After a 1997 massacre of seven community leaders by the state army, the whole community dedicated themselves to non-violence and cooperative farming. Since the community’s founding, it has suffered 160 cases of murder from outside forces.
At a Feb. 22 event hosted by the Colombia Program of the international peace and justice organization Fellowship of Reconciliation (FOR), members of the Peace Community of San José came to Santa Cruz to show the documentary Hasta La Última Piedra (Until the Last Stone).
“Peace was our only option,” said speaker Juan Giron, an original member of the community since it was founded 10 years ago. “If we had retaliated against the government, there would have only been more deaths.”
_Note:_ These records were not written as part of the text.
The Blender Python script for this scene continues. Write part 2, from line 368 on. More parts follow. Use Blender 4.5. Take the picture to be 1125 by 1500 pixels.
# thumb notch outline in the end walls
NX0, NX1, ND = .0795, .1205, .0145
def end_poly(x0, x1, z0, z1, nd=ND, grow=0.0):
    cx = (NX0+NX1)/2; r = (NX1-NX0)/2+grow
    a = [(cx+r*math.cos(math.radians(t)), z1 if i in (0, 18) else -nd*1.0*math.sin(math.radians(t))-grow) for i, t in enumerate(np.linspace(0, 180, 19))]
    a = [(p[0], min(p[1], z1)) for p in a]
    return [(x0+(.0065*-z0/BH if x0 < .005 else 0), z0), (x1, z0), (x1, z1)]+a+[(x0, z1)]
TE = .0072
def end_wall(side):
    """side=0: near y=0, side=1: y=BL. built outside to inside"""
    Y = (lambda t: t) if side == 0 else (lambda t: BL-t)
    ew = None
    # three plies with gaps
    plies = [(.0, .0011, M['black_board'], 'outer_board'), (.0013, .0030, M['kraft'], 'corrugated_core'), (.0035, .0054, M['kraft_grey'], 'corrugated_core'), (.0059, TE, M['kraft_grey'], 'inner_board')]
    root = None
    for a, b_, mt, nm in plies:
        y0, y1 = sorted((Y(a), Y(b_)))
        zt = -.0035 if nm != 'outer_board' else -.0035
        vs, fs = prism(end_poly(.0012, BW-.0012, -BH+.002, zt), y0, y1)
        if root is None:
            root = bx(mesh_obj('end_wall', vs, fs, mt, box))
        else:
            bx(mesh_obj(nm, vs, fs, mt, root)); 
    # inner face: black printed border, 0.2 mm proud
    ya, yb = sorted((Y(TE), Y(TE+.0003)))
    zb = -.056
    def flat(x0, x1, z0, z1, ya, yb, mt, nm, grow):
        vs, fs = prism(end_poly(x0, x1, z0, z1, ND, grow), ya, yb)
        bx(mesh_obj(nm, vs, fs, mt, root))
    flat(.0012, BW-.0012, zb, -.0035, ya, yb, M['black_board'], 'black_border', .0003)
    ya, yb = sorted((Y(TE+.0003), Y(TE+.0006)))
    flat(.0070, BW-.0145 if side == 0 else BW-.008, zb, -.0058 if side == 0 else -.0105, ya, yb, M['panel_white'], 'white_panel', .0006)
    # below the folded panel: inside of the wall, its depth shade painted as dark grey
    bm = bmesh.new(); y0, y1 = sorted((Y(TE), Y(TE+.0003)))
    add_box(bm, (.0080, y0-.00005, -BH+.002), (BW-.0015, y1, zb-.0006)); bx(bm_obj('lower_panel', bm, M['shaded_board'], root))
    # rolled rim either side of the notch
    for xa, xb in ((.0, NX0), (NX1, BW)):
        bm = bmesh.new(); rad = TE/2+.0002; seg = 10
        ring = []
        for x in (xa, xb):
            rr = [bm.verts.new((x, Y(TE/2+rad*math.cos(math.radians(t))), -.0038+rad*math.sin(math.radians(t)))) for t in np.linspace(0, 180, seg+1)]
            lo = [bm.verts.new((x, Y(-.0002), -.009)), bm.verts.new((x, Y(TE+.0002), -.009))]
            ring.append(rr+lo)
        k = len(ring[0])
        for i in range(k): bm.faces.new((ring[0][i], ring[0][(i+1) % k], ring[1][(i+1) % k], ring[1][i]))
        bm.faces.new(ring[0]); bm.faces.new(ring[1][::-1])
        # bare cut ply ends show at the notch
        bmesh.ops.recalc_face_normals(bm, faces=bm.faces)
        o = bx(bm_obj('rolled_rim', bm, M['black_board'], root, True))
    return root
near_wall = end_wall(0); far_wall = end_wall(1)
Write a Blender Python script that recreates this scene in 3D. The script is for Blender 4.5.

Maintaining a peaceful community has been no easy task in Colombia, a country on the brink of civil war. Groups in rebellion against the government are fighting for control of land rich in oil and other resources.
According to John Lindsay-Poland, another FOR speaker who has spent the last five years in different parts of Colombia, the government troops are no less controversial than those of the rebellion movements.
“Since 2000, the United States has spent more than $4 billion on ‘Plan Colombia’ as part of the war on drugs—80 percent of it [going to] military aid, which has greatly escalated the war in Colombia,” Lindsay-Poland said.
According to Giron and Lindsay-Poland, it was government troops who were responsible for killing the community leaders in 1997, as well as a similar atrocity in 2005. Community members who witnessed the event said that government army soldiers killed eight people on Feb. 21, 2005, including one founding member of the community, Rigoberto Guznan.
The movie showing coincided with a major victory for the San José peace movement, when the Felicitia, the Colombian equivalent of the Attorney General, announced that it was charging 69 soldiers with their involvement in killings during the last few years, including a dismemberment of one community member and the murder of a child with a machete.
“This announcement is hopefully a step in the right direction,” Lindsay-Poland said. “But [President Alvaro Uribe] is still trying to move backward. [Uribe reacted by going] on television and declared that San José was infiltrated by guerrillas working against the government.”
The event also stressed the United States’ involvement in Colombia.
“The focus of public officials and much of the media in the United States has been on drugs and violence. The motives for the U.S. commitment—such as access to oil in Colombia—have remained hidden,” said Lindsay-Poland, who urged the listeners to get involved in changing Colombian policy by writing letters to representatives. Harry Edwards, a representative of the U.S. International Aid Office, disagreed with these statements.
“The Colombian government is using U.S. funding to create peace as much as is possible, but it is not an easy task,” Edwards said in a phone interview.
Lindsay-Poland, however, held true to his statements and considers American involvement in Colombia similar to the situation in Iraq.
“The United States has gotten in deep in Colombia, in tangled in a web of ignorance and deceit, and has no exit strategy.”